━━━━━ DATA PROVIDED ━━━━━

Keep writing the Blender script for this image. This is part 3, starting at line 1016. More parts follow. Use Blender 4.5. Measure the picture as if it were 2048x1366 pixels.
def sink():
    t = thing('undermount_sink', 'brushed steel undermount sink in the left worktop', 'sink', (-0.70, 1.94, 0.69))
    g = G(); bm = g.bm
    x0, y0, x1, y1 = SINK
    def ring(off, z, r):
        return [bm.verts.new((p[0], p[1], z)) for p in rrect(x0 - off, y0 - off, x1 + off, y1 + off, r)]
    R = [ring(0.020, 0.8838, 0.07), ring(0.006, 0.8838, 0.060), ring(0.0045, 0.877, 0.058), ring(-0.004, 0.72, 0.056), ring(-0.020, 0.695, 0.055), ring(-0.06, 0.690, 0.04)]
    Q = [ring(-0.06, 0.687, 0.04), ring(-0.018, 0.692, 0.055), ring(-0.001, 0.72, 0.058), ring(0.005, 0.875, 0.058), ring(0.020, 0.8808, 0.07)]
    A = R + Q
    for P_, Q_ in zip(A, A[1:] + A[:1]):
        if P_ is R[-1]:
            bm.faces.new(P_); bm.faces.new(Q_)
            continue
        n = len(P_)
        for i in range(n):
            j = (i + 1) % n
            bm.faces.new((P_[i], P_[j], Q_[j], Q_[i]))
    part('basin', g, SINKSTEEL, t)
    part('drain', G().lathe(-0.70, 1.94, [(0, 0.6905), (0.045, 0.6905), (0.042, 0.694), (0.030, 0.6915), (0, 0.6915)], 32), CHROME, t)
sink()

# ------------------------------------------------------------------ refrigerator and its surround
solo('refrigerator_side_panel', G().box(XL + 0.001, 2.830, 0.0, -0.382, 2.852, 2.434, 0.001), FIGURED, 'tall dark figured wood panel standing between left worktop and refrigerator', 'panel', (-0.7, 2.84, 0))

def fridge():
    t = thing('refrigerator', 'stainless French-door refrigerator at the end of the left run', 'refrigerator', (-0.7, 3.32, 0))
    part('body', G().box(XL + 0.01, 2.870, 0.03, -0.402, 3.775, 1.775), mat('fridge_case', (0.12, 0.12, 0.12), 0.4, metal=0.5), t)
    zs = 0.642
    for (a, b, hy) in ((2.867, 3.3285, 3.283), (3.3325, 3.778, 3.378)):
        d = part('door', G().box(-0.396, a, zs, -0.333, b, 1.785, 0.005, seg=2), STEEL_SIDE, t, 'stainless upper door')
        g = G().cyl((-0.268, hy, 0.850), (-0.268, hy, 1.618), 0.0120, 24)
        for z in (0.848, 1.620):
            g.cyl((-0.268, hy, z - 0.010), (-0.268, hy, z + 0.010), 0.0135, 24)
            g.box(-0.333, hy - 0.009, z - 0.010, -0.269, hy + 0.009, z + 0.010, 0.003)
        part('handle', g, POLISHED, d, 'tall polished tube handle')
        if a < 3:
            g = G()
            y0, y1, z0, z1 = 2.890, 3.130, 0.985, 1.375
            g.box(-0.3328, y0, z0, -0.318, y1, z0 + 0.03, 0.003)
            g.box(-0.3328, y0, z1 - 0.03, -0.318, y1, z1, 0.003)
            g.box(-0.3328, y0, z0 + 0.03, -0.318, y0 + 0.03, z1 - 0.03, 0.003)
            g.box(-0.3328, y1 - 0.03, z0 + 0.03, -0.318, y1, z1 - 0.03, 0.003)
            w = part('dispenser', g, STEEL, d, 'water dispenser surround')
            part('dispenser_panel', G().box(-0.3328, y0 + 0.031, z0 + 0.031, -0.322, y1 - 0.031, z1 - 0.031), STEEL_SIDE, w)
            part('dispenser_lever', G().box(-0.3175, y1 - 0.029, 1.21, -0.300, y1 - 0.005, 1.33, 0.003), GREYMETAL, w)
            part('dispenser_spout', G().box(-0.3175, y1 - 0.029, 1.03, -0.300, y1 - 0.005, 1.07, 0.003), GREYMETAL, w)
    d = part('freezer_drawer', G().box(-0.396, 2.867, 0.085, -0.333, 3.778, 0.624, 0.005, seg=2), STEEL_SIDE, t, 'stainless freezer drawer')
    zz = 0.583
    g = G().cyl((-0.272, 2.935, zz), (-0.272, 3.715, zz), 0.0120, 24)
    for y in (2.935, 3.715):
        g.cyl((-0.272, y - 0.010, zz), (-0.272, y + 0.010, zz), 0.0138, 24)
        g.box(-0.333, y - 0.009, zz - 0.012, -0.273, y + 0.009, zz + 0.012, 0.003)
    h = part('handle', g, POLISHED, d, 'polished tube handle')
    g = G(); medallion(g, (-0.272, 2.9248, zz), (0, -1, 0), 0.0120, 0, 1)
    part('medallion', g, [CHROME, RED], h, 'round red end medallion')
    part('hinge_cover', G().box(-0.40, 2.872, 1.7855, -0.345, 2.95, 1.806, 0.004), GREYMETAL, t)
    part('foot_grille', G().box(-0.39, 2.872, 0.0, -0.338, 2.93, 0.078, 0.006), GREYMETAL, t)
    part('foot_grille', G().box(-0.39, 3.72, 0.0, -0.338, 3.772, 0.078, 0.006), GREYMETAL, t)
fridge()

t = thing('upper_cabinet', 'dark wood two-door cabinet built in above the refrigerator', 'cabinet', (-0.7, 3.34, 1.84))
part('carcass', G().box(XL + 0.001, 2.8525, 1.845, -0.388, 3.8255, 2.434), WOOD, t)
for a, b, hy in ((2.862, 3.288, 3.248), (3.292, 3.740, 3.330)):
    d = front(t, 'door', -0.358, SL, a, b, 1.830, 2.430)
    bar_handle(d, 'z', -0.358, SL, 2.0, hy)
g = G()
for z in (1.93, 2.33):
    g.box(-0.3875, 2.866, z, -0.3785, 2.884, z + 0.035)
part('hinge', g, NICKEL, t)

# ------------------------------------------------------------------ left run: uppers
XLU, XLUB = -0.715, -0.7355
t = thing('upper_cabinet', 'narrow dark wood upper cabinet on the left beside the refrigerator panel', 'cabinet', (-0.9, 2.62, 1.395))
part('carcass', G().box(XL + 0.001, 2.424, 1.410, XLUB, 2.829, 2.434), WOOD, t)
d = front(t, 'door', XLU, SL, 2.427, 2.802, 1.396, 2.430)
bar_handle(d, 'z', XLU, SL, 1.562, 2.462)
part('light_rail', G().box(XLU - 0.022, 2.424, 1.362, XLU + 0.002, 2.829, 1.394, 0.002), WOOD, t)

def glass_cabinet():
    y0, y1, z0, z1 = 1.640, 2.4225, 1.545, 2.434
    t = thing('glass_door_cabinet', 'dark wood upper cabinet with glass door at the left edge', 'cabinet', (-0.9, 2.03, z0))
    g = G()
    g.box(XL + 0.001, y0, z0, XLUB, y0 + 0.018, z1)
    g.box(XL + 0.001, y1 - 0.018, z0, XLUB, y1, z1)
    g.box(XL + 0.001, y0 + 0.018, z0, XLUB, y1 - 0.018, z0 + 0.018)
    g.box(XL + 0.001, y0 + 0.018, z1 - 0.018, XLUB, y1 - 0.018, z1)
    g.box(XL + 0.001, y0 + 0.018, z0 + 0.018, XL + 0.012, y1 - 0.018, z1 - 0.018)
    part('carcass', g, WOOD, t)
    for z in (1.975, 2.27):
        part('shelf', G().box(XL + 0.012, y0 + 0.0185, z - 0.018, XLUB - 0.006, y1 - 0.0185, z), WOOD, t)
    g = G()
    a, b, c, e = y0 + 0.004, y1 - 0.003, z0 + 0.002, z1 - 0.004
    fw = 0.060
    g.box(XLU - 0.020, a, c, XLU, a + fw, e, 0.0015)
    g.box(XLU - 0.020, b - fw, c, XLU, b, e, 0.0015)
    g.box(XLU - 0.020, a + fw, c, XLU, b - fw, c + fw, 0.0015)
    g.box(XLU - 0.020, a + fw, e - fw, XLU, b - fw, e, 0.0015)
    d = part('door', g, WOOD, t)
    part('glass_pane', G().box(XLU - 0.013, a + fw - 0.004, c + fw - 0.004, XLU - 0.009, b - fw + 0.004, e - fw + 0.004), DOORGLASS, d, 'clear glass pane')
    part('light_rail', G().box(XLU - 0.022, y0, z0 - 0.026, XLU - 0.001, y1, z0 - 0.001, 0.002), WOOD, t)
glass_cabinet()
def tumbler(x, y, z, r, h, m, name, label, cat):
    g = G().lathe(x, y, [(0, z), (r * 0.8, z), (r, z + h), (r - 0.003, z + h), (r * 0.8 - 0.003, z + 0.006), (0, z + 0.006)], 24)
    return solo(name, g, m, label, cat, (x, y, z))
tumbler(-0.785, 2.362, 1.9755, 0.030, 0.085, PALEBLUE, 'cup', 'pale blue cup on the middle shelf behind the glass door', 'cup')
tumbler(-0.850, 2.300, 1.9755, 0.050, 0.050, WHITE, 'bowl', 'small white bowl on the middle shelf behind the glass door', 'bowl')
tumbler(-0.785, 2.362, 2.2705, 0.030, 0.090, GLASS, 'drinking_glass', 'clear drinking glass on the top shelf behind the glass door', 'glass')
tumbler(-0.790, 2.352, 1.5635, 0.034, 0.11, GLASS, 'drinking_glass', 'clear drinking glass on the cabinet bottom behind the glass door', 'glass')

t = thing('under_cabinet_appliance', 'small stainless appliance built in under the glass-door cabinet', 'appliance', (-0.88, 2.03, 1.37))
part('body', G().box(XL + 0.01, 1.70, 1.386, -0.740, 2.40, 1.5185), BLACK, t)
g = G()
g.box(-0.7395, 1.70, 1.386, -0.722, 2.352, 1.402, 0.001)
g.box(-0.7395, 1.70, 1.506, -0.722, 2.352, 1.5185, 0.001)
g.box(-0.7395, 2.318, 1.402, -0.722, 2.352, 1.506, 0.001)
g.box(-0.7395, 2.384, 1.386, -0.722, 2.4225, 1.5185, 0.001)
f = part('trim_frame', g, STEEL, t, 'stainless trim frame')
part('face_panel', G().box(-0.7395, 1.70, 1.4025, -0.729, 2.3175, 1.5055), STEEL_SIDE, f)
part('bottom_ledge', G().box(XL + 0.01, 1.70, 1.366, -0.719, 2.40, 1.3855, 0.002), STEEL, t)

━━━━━

## WHAT THE TASK ASKS
Only the lines from the beginning of the material to the line containing "solo('refrigerator_side_panel', G().box(XL +" should be echoed, verbatim and in full.

## RESULT OF THE EXERCISE
Keep writing the Blender script for this image. This is part 3, starting at line 1016. More parts follow. Use Blender 4.5. Measure the picture as if it were 2048x1366 pixels.
def sink():
    t = thing('undermount_sink', 'brushed steel undermount sink in the left worktop', 'sink', (-0.70, 1.94, 0.69))
    g = G(); bm = g.bm
    x0, y0, x1, y1 = SINK
    def ring(off, z, r):
        return [bm.verts.new((p[0], p[1], z)) for p in rrect(x0 - off, y0 - off, x1 + off, y1 + off, r)]
    R = [ring(0.020, 0.8838, 0.07), ring(0.006, 0.8838, 0.060), ring(0.0045, 0.877, 0.058), ring(-0.004, 0.72, 0.056), ring(-0.020, 0.695, 0.055), ring(-0.06, 0.690, 0.04)]
    Q = [ring(-0.06, 0.687, 0.04), ring(-0.018, 0.692, 0.055), ring(-0.001, 0.72, 0.058), ring(0.005, 0.875, 0.058), ring(0.020, 0.8808, 0.07)]
    A = R + Q
    for P_, Q_ in zip(A, A[1:] + A[:1]):
        if P_ is R[-1]:
            bm.faces.new(P_); bm.faces.new(Q_)
            continue
        n = len(P_)
        for i in range(n):
            j = (i + 1) % n
            bm.faces.new((P_[i], P_[j], Q_[j], Q_[i]))
    part('basin', g, SINKSTEEL, t)
    part('drain', G().lathe(-0.70, 1.94, [(0, 0.6905), (0.045, 0.6905), (0.042, 0.694), (0.030, 0.6915), (0, 0.6915)], 32), CHROME, t)
sink()

# ------------------------------------------------------------------ refrigerator and its surround
solo('refrigerator_side_panel', G().box(XL + 0.001, 2.830, 0.0, -0.382, 2.852, 2.434, 0.001), FIGURED, 'tall dark figured wood panel standing between left worktop and refrigerator', 'panel', (-0.7, 2.84, 0))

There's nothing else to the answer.